Curia, per
Butler, J.In 1826, the defendant, with a view of asserting her right to the land, cleared and sowed down the turnip patch described, and thereby acquired such a possession as might well be regarded a disseisin of Norvell, and a sufficient origin of a good title in herself. This disseisin and possession could not, however, ripen into a title without ten years continuous and open use of the land. The possession contemplated by the statute of limitations, must not only be notorious and definite at one period, but it must in some form, be continuous during the statutory time. That is, it should be definitely used for some purpose for ten years.

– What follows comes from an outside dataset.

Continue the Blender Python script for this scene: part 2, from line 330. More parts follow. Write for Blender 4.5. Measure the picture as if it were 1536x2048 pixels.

Although possessio pedis does not require actual occupancy, it implies enclosure, and use of the ground enclosed. I will not undertake to indicate in what way it should be used; in general, it should be cultivated, or perhaps it might be sufficient that it should be used for pasture. It is sufficient to say that defendant was in possession of this land but for one year, which could not avail her in defeating the rights of any of the parties interested in it. As against the purchaser at sheriff’s sale, or the plaintiff, there was no such trespass by possession, as to entitle either of them to an action to try titles. Until the trespass had been committed for which this action was brought, the plaintiff’s title was not put in jeopardy, and he was not bound to sue, and of course, as long as he had no cause of action, defendant had no *233foundation of title. The cutting and hauling of timber by defendant, could not effect a divesture of plaintiff’s title, according to our adjudications. According to these views, the plaintiff must have a new trial, and the motion is therefore granted.
See Infra, 447; 6 Rich. 62; 9 Rich, 27. An. Riciiardson, O’Neall, and Evans, JJ., concurred.